Chamar de “primitivo” o que se observa hoje em partes do underground extremo brasileiro não é nostalgia ingênua. É uma escolha política e estética. O que retorna não é apenas um som com características de uma época, mas um regime de sensibilidades que recusa a equivalência entre tecnicalidade e qualidade. Nesse quadro, “velho” não significa atrasado; significa reduzir mediações, cortar excessos, recentrar a música na expressão de afetos difíceis, como raiva, desencanto, desespero, e religá-la a contextos sociais concretos. É um gesto que reorganiza prioridades: menos lapidação digital, mais convicção; menos performance de virtuosismo, mais coerência de atitude.

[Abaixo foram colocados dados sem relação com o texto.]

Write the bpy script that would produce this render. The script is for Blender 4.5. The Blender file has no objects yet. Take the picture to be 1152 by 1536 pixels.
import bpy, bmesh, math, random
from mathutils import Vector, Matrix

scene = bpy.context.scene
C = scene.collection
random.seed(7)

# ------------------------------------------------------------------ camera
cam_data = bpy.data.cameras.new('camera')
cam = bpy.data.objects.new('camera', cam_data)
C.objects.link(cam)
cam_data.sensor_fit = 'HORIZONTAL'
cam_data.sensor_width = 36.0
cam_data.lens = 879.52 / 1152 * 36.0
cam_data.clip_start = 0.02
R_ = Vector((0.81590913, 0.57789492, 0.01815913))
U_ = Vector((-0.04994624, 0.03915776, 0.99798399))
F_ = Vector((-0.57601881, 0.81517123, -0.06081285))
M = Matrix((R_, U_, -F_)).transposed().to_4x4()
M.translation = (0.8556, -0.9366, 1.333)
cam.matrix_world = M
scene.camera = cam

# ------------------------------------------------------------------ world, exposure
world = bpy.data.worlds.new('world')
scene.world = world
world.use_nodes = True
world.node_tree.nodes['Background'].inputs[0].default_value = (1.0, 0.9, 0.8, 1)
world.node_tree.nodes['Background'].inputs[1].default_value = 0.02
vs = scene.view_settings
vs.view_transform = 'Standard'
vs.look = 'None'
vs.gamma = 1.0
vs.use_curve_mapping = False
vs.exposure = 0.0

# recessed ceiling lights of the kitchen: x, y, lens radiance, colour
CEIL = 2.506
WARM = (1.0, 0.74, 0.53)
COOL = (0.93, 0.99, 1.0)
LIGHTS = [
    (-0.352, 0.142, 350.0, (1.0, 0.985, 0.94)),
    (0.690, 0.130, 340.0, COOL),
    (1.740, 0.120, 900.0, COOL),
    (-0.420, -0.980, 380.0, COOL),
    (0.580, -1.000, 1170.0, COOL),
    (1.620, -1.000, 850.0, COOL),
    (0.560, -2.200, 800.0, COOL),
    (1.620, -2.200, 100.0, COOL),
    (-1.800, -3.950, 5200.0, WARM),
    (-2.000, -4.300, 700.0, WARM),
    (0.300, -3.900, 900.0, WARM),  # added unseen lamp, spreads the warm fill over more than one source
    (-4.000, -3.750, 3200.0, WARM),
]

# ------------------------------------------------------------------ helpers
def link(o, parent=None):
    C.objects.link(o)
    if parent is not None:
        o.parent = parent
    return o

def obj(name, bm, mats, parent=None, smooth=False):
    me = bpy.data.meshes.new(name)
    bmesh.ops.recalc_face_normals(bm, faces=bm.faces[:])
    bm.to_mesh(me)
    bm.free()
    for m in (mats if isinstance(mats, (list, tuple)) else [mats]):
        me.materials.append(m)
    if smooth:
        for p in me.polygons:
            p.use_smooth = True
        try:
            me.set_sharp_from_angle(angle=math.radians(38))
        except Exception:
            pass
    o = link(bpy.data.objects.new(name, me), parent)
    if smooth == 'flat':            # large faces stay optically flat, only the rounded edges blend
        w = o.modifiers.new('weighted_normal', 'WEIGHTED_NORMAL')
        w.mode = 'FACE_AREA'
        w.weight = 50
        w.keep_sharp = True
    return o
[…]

A trajetória do Velho, enraizada na Baixada Fluminense, ajuda a entender a materialidade dessa primitividade. A periferia não entra como cenário exotizado, mas como tecnologia social que dá sentido a escolhas sonoras e temáticas. O ruído áspero, o timbre arenoso, a mixagem que preserva imperfeições, o vocal em português que não apara arestas: tudo aponta para uma recusa do polimento enquanto valor em si e para a manutenção de uma distância crítica em relação às expectativas de comercialização impostas pela lógica do mercado. No plano lírico, a opção por uma misantropia explícita — isolamento, crítica à sociabilidade, saúde mental como fissura — desloca o eixo do black metal de uma rebelião teológica/disciplinar para uma crítica que é, a um só tempo, existencial e social. Não há fuga para mitologias importadas; há enfrentamento de uma experiência brasileira de urbanidade tensa, precariedade e desencanto. Essa operação traduz uma dimensão cultural específica: o black metal como linguagem para elaborar conflitos do Brasil urbano, com seu vocabulário de estetização particular.

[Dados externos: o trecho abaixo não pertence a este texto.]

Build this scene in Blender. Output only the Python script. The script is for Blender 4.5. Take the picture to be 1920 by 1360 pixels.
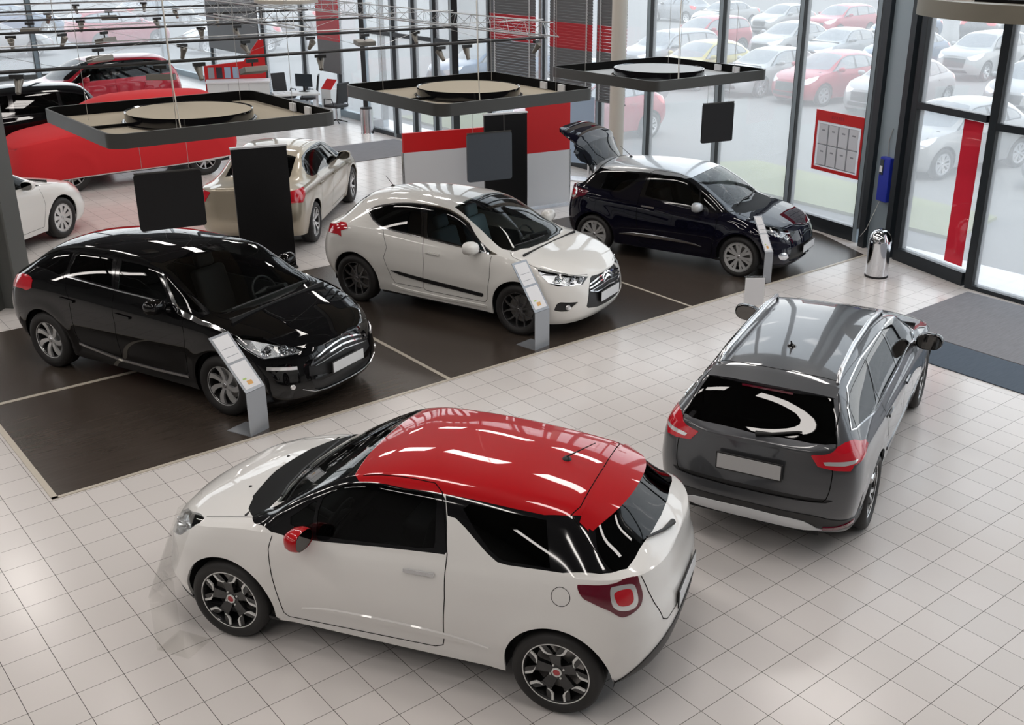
import bpy, bmesh, math, random
import numpy as np
from mathutils import Vector, Matrix

random.seed(7)
for _o in list(bpy.data.objects):
    bpy.data.objects.remove(_o, do_unlink=True)
SC = bpy.context.scene
COL = SC.collection
PI = math.pi

# ------------------------------------------------------------------ camera
CX, CY, FPX = 1046.85, 650.58, 1964.26
PITCH, ROLL, YAW = 0.3730, -0.0098, -0.7054
CAM = np.array([-1.865642, -9.191872, 4.752362])


def cam_axes():
    cp, sp = math.cos(PITCH), math.sin(PITCH)
    f = np.array([0, cp, -sp]); r = np.array([1.0, 0, 0]); d = np.array([0, -sp, -cp])
    r2 = math.cos(ROLL) * r + math.sin(ROLL) * d
    d2 = -math.sin(ROLL) * r + math.cos(ROLL) * d
    c, s = math.cos(YAW), math.sin(YAW)
    z = np.array([[c, -s, 0], [s, c, 0], [0, 0, 1.0]])
    return z @ r2, z @ d2, z @ f


CR, CD, CF = cam_axes()
cam_data = bpy.data.cameras.new('camera')
cam = bpy.data.objects.new('camera', cam_data)
COL.objects.link(cam)
cam.matrix_world = Matrix([[CR[0], -CD[0], -CF[0], CAM[0]],
                           [CR[1], -CD[1], -CF[1], CAM[1]],
                           [CR[2], -CD[2], -CF[2], CAM[2]],
                           [0, 0, 0, 1]])
cam_data.sensor_width = 36.0
cam_data.sensor_fit = 'HORIZONTAL'
cam_data.lens = 36.0 * FPX / 1920.0
cam_data.shift_x = (960.0 - CX) / 1920.0
cam_data.shift_y = (CY - 680.0) / 1920.0
cam_data.clip_start = 0.1
cam_data.clip_end = 400
SC.camera = cam

# ------------------------------------------------------------------ world, sun, exposure
W = bpy.data.worlds.new('sky')
SC.world = W
W.use_nodes = True
_wn = W.node_tree
_wn.nodes.clear()
_out = _wn.nodes.new('ShaderNodeOutputWorld')
_bg = _wn.nodes.new('ShaderNodeBackground')
_tc = _wn.nodes.new('ShaderNodeTexCoord')
_sep = _wn.nodes.new('ShaderNodeSeparateXYZ')
_ramp = _wn.nodes.new('ShaderNodeValToRGB')
_ramp.color_ramp.elements[0].position = 0.0
_ramp.color_ramp.elements[0].color = (1.0, 1.0, 0.99, 1)
_ramp.color_ramp.elements[1].position = 0.7
_ramp.color_ramp.elements[1].color = (0.74, 0.86, 1.0, 1)
_wn.links.new(_tc.outputs['Generated'], _sep.inputs[0])
_wn.links.new(_sep.outputs['Z'], _ramp.inputs['Fac'])
_wn.links.new(_ramp.outputs['Color'], _bg.inputs['Color'])
_wn.links.new(_bg.outputs['Background'], _out.inputs['Surface'])
_bg.inputs['Strength'].default_value = 2.9

sun_data = bpy.data.lights.new('sun', 'SUN')
sun_data.energy = 1.6
sun_data.angle = math.radians(8)
sun_data.color = (1.0, 0.96, 0.90)
sun = bpy.data.objects.new('sun', sun_data)
COL.objects.link(sun)
sun.rotation_euler = (math.radians(28), math.radians(10), math.radians(-60))

SC.view_settings.view_transform = 'Standard'
SC.view_settings.look = 'None'
SC.view_settings.gamma = 1.0
SC.view_settings.exposure = -0.22
SC.view_settings.use_curve_mapping = False
SC.cycles.transparent_max_bounces = 24


def area_light(name, loc, sx, sy, power, color=(1, 1, 1), rot=(0, 0, 0)):
    d = bpy.data.lights.new(name, 'AREA')
    d.shape = 'RECTANGLE'
    d.size, d.size_y = sx, sy
    d.energy = power
    d.color = color
    o = bpy.data.objects.new(name, d)
    COL.objects.link(o)
    o.location = loc
    o.rotation_euler = rot
    return o


# unseen fill lamps added in rows under the ceiling to brighten the showroom (each has its own body built with the ceiling)
CEIL_Z = 7.6
FILL_ROWS = []
for _ly in (-9.0, -5.0, -1.0, 3.0, 7.0, 11.0, 16.0):
    for _lx in (-9.0, -4.0, 1.5, 6.5, 11.0):  # leftmost column added to lift the car sides
        FILL_ROWS.append((_lx, _ly))
for _lx, _ly in FILL_ROWS:
    area_light('ceiling_fill_light', (_lx, _ly, CEIL_Z - 0.17), 0.55, 2.4, 62.0, (1.0, 0.94, 0.89))

# ------------------------------------------------------------------ materials
M = {}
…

Inserir o Podridão nessa discussão amplia esse panorama. A banda opera no léxico do blackened death metal: riffs densos, afinação grave, ênfase no corpo e na decomposição. O “grotesco” aqui não é choque gratuito; é uma forma de recolocar a vulnerabilidade e a finitude do corpo no centro de uma música que, muitas vezes, foi capturada por métricas de proeza técnica. Existe um circuito de cultura implicado nesse gesto. Ao preferir timbres saturados, gravação crua e repertório lírico de horror físico, a banda enfatiza materialidade contra abstração. Em termos culturais, isso opera como crítica à estetização do extremo: o desconforto volta a ser um dado da experiência, não apenas um elemento de imagem. O circuito ao vivo, caracterizado pelas turnês constantes e pela adesão à ética do palco como “vitrine” do real, reforça o vínculo com práticas do underground que valorizam presença, risco e improviso dentro de parâmetros próprios do gênero.

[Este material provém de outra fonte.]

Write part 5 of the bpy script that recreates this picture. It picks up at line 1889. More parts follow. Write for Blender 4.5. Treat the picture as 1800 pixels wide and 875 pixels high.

Velho e Podridão trabalham negatividades distintas: o primeiro concentra-se no psicológico e no social; o segundo, no biológico e no abjeto. Convergem, no entanto, ao recusar a equivalência entre virtuosismo e “música melhor”; ambos tratam produção como parte da mensagem; ambos operam com repertórios de referências que preservam conexões com a tradição brasileira do black metal não como fetiche revivalista, mas como linguagem que se atualiza no presente. Nesse sentido, o estilo old school deixa de ser categoria histórica e vira categoria estética. É um modo de fazer que se mede por critérios independentes, validados pelo próprio circuito: firmeza de direção, parcimônia em adornos, vigilância contra a encenação vazia.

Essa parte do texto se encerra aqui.